Both spoke about how their partnership was instrumental in bringing to market a lower density microelectrode array chip for evaluating nanomaterials for battery operations, something NDC had an interest in doing but could not have done without the facilities and resources offered by the Washington Technology Center.

As a small company, Montgomery explained, NDC did not have the on-staff expertise or resources it would have needed to develop the chip itself. “We needed the support of the WTC to help us develop a promising opportunity,” he said. “It helped me avoid bringing on an experienced and expensive electrical engineering staff.”

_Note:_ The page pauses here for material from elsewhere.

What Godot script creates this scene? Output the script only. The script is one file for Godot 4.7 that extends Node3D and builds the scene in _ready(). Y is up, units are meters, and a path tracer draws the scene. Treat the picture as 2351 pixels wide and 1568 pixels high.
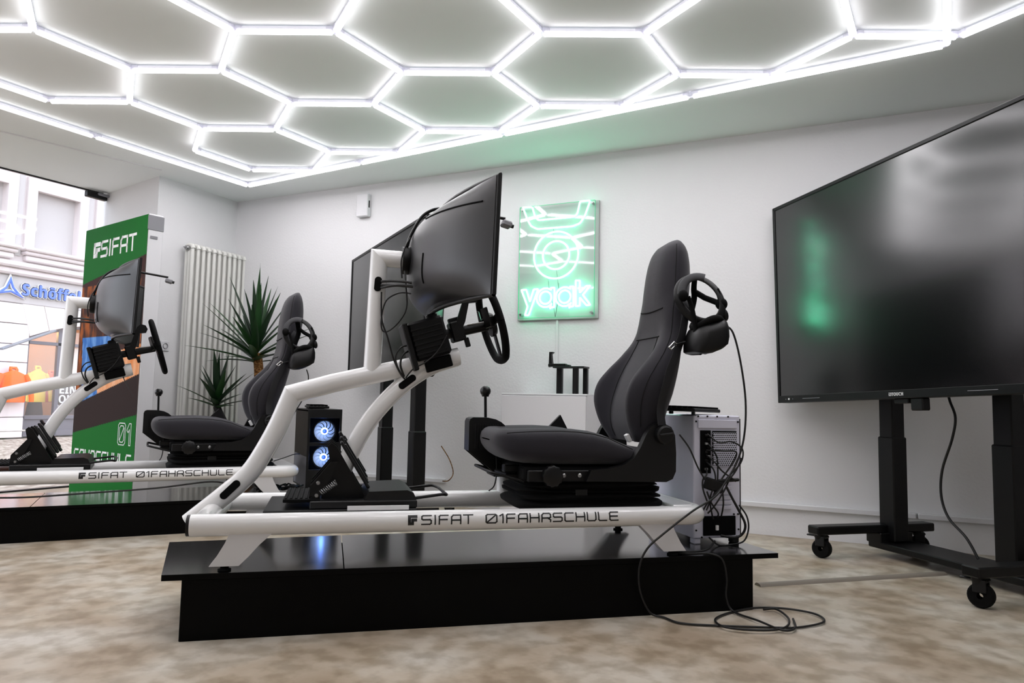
extends Node3D
# Showroom with two driving simulators. World axes: x along the back wall, y up, z towards the viewer. Metres.

const WALL_Z := -4.923
const CEIL_Y := 2.623
const TUBE_Y := 2.593

class MB:
	# collects triangles of one mesh; winding follows the vertex normals (front faces run clockwise)
	var v := PackedVector3Array()
	var n := PackedVector3Array()
	var uv := PackedVector2Array()
	var ix := PackedInt32Array()

	func vert(p: Vector3, nn: Vector3, t := Vector2.ZERO) -> int:
		v.append(p)
		n.append(nn)
		uv.append(t)
		return v.size() - 1

	func tri(a: int, b: int, c: int) -> void:
		var f := (v[b] - v[a]).cross(v[c] - v[a])
		if f.dot(n[a] + n[b] + n[c]) > 0.0:
			ix.append_array(PackedInt32Array([a, c, b]))
		else:
			ix.append_array(PackedInt32Array([a, b, c]))

	func quad(a: Vector3, b: Vector3, c: Vector3, d: Vector3, nn: Vector3) -> void:
		var i := vert(a, nn, Vector2(0, 1))
		vert(b, nn, Vector2(1, 1))
		vert(c, nn, Vector2(1, 0))
		vert(d, nn, Vector2(0, 0))
		tri(i, i + 1, i + 2)
		tri(i, i + 2, i + 3)

	func box(c: Vector3, size: Vector3, b := Basis(), bev := 0.002) -> MB:
		var h := size * 0.5
		bev = minf(bev, minf(h.x, minf(h.y, h.z)) * 0.9)
		for ax in 3:
			var a1 := (ax + 1) % 3
			var a2 := (ax + 2) % 3
			for s: float in [-1.0, 1.0]:
				var nn := Vector3.ZERO
				nn[ax] = s
				var q: Array[Vector3] = []
				for k: Vector2 in [Vector2(-1, -1), Vector2(1, -1), Vector2(1, 1), Vector2(-1, 1)]:
					var p := Vector3.ZERO
					p[ax] = s * h[ax]
					p[a1] = k.x * (h[a1] - bev)
					p[a2] = k.y * (h[a2] - bev)
					q.append(c + b * p)
				quad(q[0], q[1], q[2], q[3], b * nn)
		if bev > 0.0:
			for ax in 3:
				var a1 := (ax + 1) % 3
				var a2 := (ax + 2) % 3
				for k: Vector2 in [Vector2(-1, -1), Vector2(1, -1), Vector2(1, 1), Vector2(-1, 1)]:
					var q: Array[Vector3] = []
					for e: Vector2 in [Vector2(-1, 0), Vector2(1, 0), Vector2(1, 1), Vector2(-1, 1)]:
						var p := Vector3.ZERO
						p[ax] = e.x * (h[ax] - bev)
						p[a1] = k.x * (h[a1] - bev * e.y)
						p[a2] = k.y * (h[a2] - bev * (1.0 - e.y))
						q.append(c + b * p)
					var nn := Vector3.ZERO
					nn[a1] = k.x * 0.7071
					nn[a2] = k.y * 0.7071
					quad(q[0], q[1], q[2], q[3], b * nn)
			for sx: float in [-1.0, 1.0]:
				for sy: float in [-1.0, 1.0]:
					for sz: float in [-1.0, 1.0]:
						var s := Vector3(sx, sy, sz)
						var nn := b * (s * 0.577)
						var i := vert(c + b * (s * Vector3(h.x, h.y - bev, h.z - bev)), nn)
						vert(c + b * (s * Vector3(h.x - bev, h.y, h.z - bev)), nn)
						vert(c + b * (s * Vector3(h.x - bev, h.y - bev, h.z)), nn)
						tri(i, i + 1, i + 2)
		return self

	func tube(path: Array, r: float, seg := 12, caps := true, flat := 1.0, up := Vector3.ZERO, r_end := -1.0) -> MB:
		# round (or flattened) bar along a path, mitred at its corners
		var cnt := path.size()
		if r_end < 0.0:
			r_end = r
		var d: Array[Vector3] = []
		for i in cnt - 1:
			d.append((path[i + 1] - path[i]).normalized())
		var nx := up
		if nx == Vector3.ZERO:
			nx = Vector3.UP if absf(d[0].y) < 0.9 else Vector3.RIGHT
		nx = (nx - d[0] * nx.dot(d[0])).normalized()
		var rows := []
		for i in cnt - 1:
			if i > 0:
				var ax := d[i - 1].cross(d[i])
				if ax.length() > 1e-6:
					nx = nx.rotated(ax.normalized(), d[i - 1].angle_to(d[i]))
			var ny := d[i].cross(nx)
			var ends := []
			for e in 2:
				var k := i + e
				var t := d[i]
				if k > 0 and k < cnt - 1:
					t = (d[k - 1] + d[k]).normalized()
				var rr := lerpf(r, r_end, float(k) / (cnt - 1))
				var ring := []
				for j in seg:
					var a := TAU * j / seg
					var o := nx * (cos(a) * rr * flat) + ny * (sin(a) * rr)
					var nn := (nx * (cos(a) / flat) + ny * sin(a)).normalized()
					ring.append([path[k] + o - d[i] * (o.dot(t) / maxf(t.dot(d[i]), 0.3)), nn])
				ends.append(ring)
			rows.append(ends)
		for i in cnt - 1:
			var base := v.size()
			for e in 2:
				var k := i + e
				var soft := k > 0 and k < cnt - 1 and d[k - 1].angle_to(d[k]) < 0.6
				for j in seg:
					var nn: Vector3 = rows[i][e][j][1]
					if soft:
						var other: int = i - 1 if e == 0 else i + 1
						nn = (nn + rows[other][1 - e][j][1]).normalized()
					vert(rows[i][e][j][0], nn, Vector2(float(j) / seg, k))
			for j in seg:
				var j2 := (j + 1) % seg
				tri(base + j, base + j2, base + seg + j)
				tri(base + j2, base + seg + j2, base + seg + j)
		if caps:
			for e in 2:
				var nn: Vector3 = -d[0] if e == 0 else d[cnt - 2]
				var ring: Array = rows[0][0] if e == 0 else rows[cnt - 2][1]
				var m := vert(path[0] if e == 0 else path[cnt - 1], nn)
				for j in seg:
					vert(ring[j][0], nn)
				for j in seg:
					tri(m, m + 1 + j, m + 1 + (j + 1) % seg)
		return self

	func grid(rows: Array, closed := false, flip := 0) -> MB:
		# smooth surface through rows of points; closed = each row is a loop
		var nr := rows.size()
		var nc: int = rows[0].size()
		var mid := Vector3.ZERO
		for r: Array in rows:
			for p: Vector3 in r:
				mid += p / (nr * nc)
		var nrm: Array[Vector3] = []
		var sum := 0.0
		for i in nr:
			for j in nc:
				var a: Vector3 = rows[maxi(i - 1, 0)][j]
				var b: Vector3 = rows[mini(i + 1, nr - 1)][j]
				var c: Vector3
				var e: Vector3
				if closed:
					c = rows[i][(j + nc - 1) % nc]
					e = rows[i][(j + 1) % nc]
				else:
					c = rows[i][maxi(j - 1, 0)]
					e = rows[i][mini(j + 1, nc - 1)]
				var q := (b - a).cross(e - c)
				if q.length() < 1e-12:
					q = rows[i][j] - mid
				q = q.normalized()
				nrm.append(q)
				sum += q.dot((rows[i][j] - mid))
		var sg := 1.0 if sum >= 0.0 else -1.0
		if flip != 0:
			sg = float(flip)
		var base := v.size()
		for i in nr:
			for j in nc:
				vert(rows[i][j], nrm[i * nc + j] * sg, Vector2(float(j) / (nc - 1), float(i) / (nr - 1)))
		for i in nr - 1:
			for j in (nc if closed else nc - 1):
				var j2 := (j + 1) % nc
				tri(base + i * nc + j, base + i * nc + j2, base + (i + 1) * nc + j)
				tri(base + i * nc + j2, base + (i + 1) * nc + j2, base + (i + 1) * nc + j)
		return self

	func extr(poly: PackedVector2Array, xf: Transform3D, depth: float, soft := 0.5) -> MB:
		# polygon in the xy plane of xf, thick along its z
		var t := Geometry2D.triangulate_polygon(poly)
		var cnt := poly.size()
		var area := 0.0
		for i in cnt:
			area += poly[i].cross(poly[(i + 1) % cnt])
		var sg := 1.0 if area > 0.0 else -1.0
		var lo := Vector2(INF, INF)
		var hi := -lo
		for p in poly:
			lo = lo.min(p)
			hi = hi.max(p)
		for s: float in [-0.5, 0.5]:
			var base := v.size()
			for p in poly:
				vert(xf * Vector3(p.x, p.y, s * depth), xf.basis * Vector3(0, 0, signf(s)), Vector2((p.x - lo.x) / maxf(hi.x - lo.x, 1e-5), 1.0 - (p.y - lo.y) / maxf(hi.y - lo.y, 1e-5)))
			for i in range(0, t.size(), 3):
				tri(base + t[i], base + t[i + 1], base + t[i + 2])
		for i in cnt:
			var a := poly[i]
			var b := poly[(i + 1) % cnt]
			var e := (b - a).normalized()
			var nn := Vector2(e.y, -e.x) * sg
			var e0 := (a - poly[(i + cnt - 1) % cnt]).normalized()
			var e1 := (poly[(i + 2) % cnt] - b).normalized()
			var n0 := nn
			var n1 := nn
			if absf(e0.angle_to(e)) < soft:
				n0 = (nn + Vector2(e0.y, -e0.x) * sg).normalized()
			if absf(e1.angle_to(e)) < soft:
				n1 = (nn + Vector2(e1.y, -e1.x) * sg).normalized()
			var i0 := vert(xf * Vector3(a.x, a.y, -depth / 2), xf.basis * Vector3(n0.x, n0.y, 0))
			vert(xf * Vector3(b.x, b.y, -depth / 2), xf.basis * Vector3(n1.x, n1.y, 0))
			vert(xf * Vector3(b.x, b.y, depth / 2), xf.basis * Vector3(n1.x, n1.y, 0))
			vert(xf * Vector3(a.x, a.y, depth / 2), xf.basis * Vector3(n0.x, n0.y, 0))
			tri(i0, i0 + 1, i0 + 2)
			tri(i0, i0 + 2, i0 + 3)
		return self

	func lathe(prof: Array, xf: Transform3D, seg := 24, wave := 0.0, teeth := 0) -> MB:
		# prof: [radius, height] pairs turned about xf's y axis
		for i in prof.size() - 1:
			var a := Vector2(prof[i][0], prof[i][1])
			var b := Vector2(prof[i + 1][0], prof[i + 1][1])
			var e := (b - a).normalized()
			var nn := Vector2(e.y, -e.x)
			var n0 := nn
			var n1 := nn
			if i > 0:
				var e0 := (a - Vector2(prof[i - 1][0], prof[i - 1][1])).normalized()
				if absf(e0.angle_to(e)) < 0.7:
					n0 = (nn + Vector2(e0.y, -e0.x)).normalized()
			if i < prof.size() - 2:
				var e1 := (Vector2(prof[i + 2][0], prof[i + 2][1]) - b).normalized()
				if absf(e1.angle_to(e)) < 0.7:
					n1 = (nn + Vector2(e1.y, -e1.x)).normalized()
			var base := v.size()
			for k in 2:
				var p := a if k == 0 else b
				var m := n0 if k == 0 else n1
				for j in seg:
					var an := TAU * j / seg
					var rr := p.x * (1.0 + (wave * (1.0 if (j * teeth * 2 / seg) % 2 == 0 else -1.0) if teeth > 0 else 0.0))
					vert(xf * Vector3(cos(an) * rr, p.y, sin(an) * rr), (xf.basis * Vector3(cos(an) * m.x, m.y, sin(an) * m.x)).normalized(), Vector2(float(j) / seg, p.y))
			for j in seg:
				var j2 := (j + 1) % seg
				tri(base + j, base + j2, base + seg + j)
				tri(base + j2, base + seg + j2, base + seg + j)
		return self

	func ell(c: Vector3, rad: Vector3, b := Basis(), seg := 16) -> MB:
		var rows := []
		for i in seg / 2 + 1:
			var t := PI * i / (seg / 2)
			var row := []
			for j in seg:
				var a := TAU * j / seg
				row.append(c + b * (rad * Vector3(sin(t) * cos(a), cos(t), sin(t) * sin(a))))
			rows.append(row)
		return _ellfix(rows, c, rad, b, seg)

	func _ellfix(rows: Array, c: Vector3, rad: Vector3, b: Basis, seg: int) -> MB:
		var base := v.size()
		for r: Array in rows:
			for p: Vector3 in r:
				var l := b.inverse() * (p - c)
				vert(p, (b * (l / (rad * rad))).normalized())
		for i in rows.size() - 1:
			for j in seg:
				var j2 := (j + 1) % seg
				tri(base + i * seg + j, base + i * seg + j2, base + (i + 1) * seg + j)
				tri(base + i * seg + j2, base + (i + 1) * seg + j2, base + (i + 1) * seg + j)
		return self

	func ribbon(strokes: Array, wid: float, f: Callable) -> MB:
		# flat strokes (polylines of Vector2) laid on a surface: f(x, y) gives [point, normal]
		for s: Array in strokes:
			for i in s.size() - 1:
				var a: Vector2 = s[i]
				var b: Vector2 = s[i + 1]
				var e := (b - a).normalized() * wid * 0.5
				var q := Vector2(-e.y, e.x)
				a -= e
				b += e
				var steps := 4
				for k in steps:
					var p0 := a.lerp(b, float(k) / steps)
					var p1 := a.lerp(b, float(k + 1) / steps)
					var i0 := v.size()
					for p: Vector2 in [p0 + q, p1 + q, p1 - q, p0 - q]:
						var m: Array = f.call(p.x, p.y)
						vert(m[0], m[1])
					tri(i0, i0 + 1, i0 + 2)
					tri(i0, i0 + 2, i0 + 3)
		return self

	func mesh() -> ArrayMesh:
		var a := []
		a.resize(Mesh.ARRAY_MAX)
		a[Mesh.ARRAY_VERTEX] = v
		a[Mesh.ARRAY_NORMAL] = n
		a[Mesh.ARRAY_TEX_UV] = uv
		a[Mesh.ARRAY_INDEX] = ix
		var m := ArrayMesh.new()
		m.add_surface_from_arrays(Mesh.PRIMITIVE_TRIANGLES, a)
		return m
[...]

WTC, Gusdorf countered, was able to not only provide the tools, support and research focus that NDC lacked, but also served as an important link, offering access to researchers at nearby universities in the Seattle area as well as sources for government and public support.

The morning’s final session featured a “role play” in which moderator Michael Lefenfeld, CEO of SiGNa Chemistry, asked panelists to guide him through the process of intellectual property protection for a new and promising nanotech technology or application. The panelists offered a range of advice to Lefenfeld, pointing out both the opportunities and a few of the potential pitfalls of sharing a promising invention or technology with other groups.